もう四日前のこととなるが、昨年出版した『旅のプラズマ』につきうれしい出来事があった。
帰宅すると食卓の上に一枚のはがきがある。手に取ると大学の同窓生Y君からのもので、次のように記されたあった。
「『旅のプラズマ』をOAZOの丸善で購入後、OTEMATI 1st SQUARE の サロン ド カフェで読了。エスプリの効いた短い言葉で、小気味良く心に残る感想をまとめていることに感心した。・・・・・・」
そのあと、自分の近況を旅とのかかわりで書き綴った、それこそ小気味良い便りであった。
実は彼とは3~4年会っていない。これまでも会うのは同窓会の席ぐらいのもので、特別に親しくしているわけでもなかった。
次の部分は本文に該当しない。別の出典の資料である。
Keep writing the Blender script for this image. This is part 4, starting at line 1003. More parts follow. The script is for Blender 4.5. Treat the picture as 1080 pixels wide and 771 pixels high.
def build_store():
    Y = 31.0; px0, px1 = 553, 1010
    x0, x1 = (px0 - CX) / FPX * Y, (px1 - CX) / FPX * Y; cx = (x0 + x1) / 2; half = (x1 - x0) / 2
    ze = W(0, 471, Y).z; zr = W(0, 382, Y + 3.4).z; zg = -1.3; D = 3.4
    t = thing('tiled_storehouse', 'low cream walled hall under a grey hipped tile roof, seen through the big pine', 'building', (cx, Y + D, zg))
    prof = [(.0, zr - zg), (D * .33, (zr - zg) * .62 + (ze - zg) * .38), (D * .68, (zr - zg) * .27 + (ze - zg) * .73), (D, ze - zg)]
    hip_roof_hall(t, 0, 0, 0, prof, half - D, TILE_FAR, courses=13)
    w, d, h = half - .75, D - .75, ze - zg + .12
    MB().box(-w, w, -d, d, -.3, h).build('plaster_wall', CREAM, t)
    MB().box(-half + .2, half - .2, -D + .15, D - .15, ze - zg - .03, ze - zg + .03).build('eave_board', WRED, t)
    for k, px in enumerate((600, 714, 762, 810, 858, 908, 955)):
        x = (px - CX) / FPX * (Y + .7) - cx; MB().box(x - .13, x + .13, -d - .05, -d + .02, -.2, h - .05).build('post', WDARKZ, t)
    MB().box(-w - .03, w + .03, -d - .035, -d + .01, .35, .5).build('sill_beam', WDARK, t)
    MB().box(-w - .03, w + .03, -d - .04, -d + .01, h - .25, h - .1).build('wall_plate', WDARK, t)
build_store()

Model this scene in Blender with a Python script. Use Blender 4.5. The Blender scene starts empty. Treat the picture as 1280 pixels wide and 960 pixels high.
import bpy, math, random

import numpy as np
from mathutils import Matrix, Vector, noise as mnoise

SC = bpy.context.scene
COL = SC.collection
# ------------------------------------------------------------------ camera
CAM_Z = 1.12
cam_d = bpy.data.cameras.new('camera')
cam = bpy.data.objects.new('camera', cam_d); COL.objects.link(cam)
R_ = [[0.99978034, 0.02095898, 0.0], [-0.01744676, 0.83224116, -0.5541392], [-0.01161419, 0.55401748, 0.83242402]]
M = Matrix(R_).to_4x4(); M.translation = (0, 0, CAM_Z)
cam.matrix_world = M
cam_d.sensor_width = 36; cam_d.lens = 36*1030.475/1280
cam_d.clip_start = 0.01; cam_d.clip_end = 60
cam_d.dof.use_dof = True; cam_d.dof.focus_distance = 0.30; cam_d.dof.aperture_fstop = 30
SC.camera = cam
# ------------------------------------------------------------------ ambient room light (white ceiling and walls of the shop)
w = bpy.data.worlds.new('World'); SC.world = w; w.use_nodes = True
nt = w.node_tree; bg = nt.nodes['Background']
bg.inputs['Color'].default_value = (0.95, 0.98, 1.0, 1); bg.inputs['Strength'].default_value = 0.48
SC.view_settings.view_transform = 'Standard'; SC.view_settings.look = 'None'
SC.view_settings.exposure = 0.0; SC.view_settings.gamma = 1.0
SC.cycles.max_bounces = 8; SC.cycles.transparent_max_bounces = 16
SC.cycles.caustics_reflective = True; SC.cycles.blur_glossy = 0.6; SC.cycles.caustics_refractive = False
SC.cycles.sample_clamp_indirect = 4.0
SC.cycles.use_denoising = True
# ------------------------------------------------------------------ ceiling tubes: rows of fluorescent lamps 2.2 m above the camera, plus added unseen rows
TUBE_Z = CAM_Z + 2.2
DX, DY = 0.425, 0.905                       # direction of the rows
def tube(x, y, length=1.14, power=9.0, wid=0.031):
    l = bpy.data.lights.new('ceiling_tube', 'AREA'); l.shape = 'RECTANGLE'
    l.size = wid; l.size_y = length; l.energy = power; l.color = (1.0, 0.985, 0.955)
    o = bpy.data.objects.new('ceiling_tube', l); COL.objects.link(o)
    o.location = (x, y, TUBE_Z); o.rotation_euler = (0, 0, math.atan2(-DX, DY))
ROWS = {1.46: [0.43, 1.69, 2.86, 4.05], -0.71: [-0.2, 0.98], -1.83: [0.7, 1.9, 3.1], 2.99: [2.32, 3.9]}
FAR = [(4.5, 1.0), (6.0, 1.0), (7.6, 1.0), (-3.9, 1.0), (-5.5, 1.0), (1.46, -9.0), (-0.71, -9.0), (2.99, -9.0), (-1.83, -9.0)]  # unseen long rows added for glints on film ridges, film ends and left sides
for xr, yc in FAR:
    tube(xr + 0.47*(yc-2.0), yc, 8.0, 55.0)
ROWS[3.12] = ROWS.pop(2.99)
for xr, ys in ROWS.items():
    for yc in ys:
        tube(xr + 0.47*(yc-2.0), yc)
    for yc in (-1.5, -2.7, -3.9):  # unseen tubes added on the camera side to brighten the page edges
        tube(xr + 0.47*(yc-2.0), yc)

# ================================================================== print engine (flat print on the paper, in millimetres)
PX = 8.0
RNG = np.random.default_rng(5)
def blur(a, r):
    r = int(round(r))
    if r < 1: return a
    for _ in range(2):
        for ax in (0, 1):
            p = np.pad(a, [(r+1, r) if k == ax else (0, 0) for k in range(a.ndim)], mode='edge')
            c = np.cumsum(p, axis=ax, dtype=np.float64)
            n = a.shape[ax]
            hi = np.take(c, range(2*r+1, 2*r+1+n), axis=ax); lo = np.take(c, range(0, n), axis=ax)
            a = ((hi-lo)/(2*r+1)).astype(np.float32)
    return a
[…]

その彼が自分の本を買ってくれて、感想を寄せてくれたことが何よりもうれしかった。
恐らく彼は最近配布された同窓紙で、私の出版のことを知ったのであろう。その同窓紙に編集者が紹介文を載せてくれた。それを目ざとく見つけ早速買ってくれたY君の友情が何よりもうれしかった。
この『旅のプラズマ』は、古希を記念して出版した。それだけにかなりの友人、知人に贈呈したが、Y君までには贈らなかった。私はそのことが悔やまれた。いたずらに自著を贈りつけるなどはしたないことだと思うのだが、その中から「贈るべき人」を選ぶのは難しいことだとも思った。
そして、まだまだ多くの人にこのような不義理をしているのではないかと不安に思った。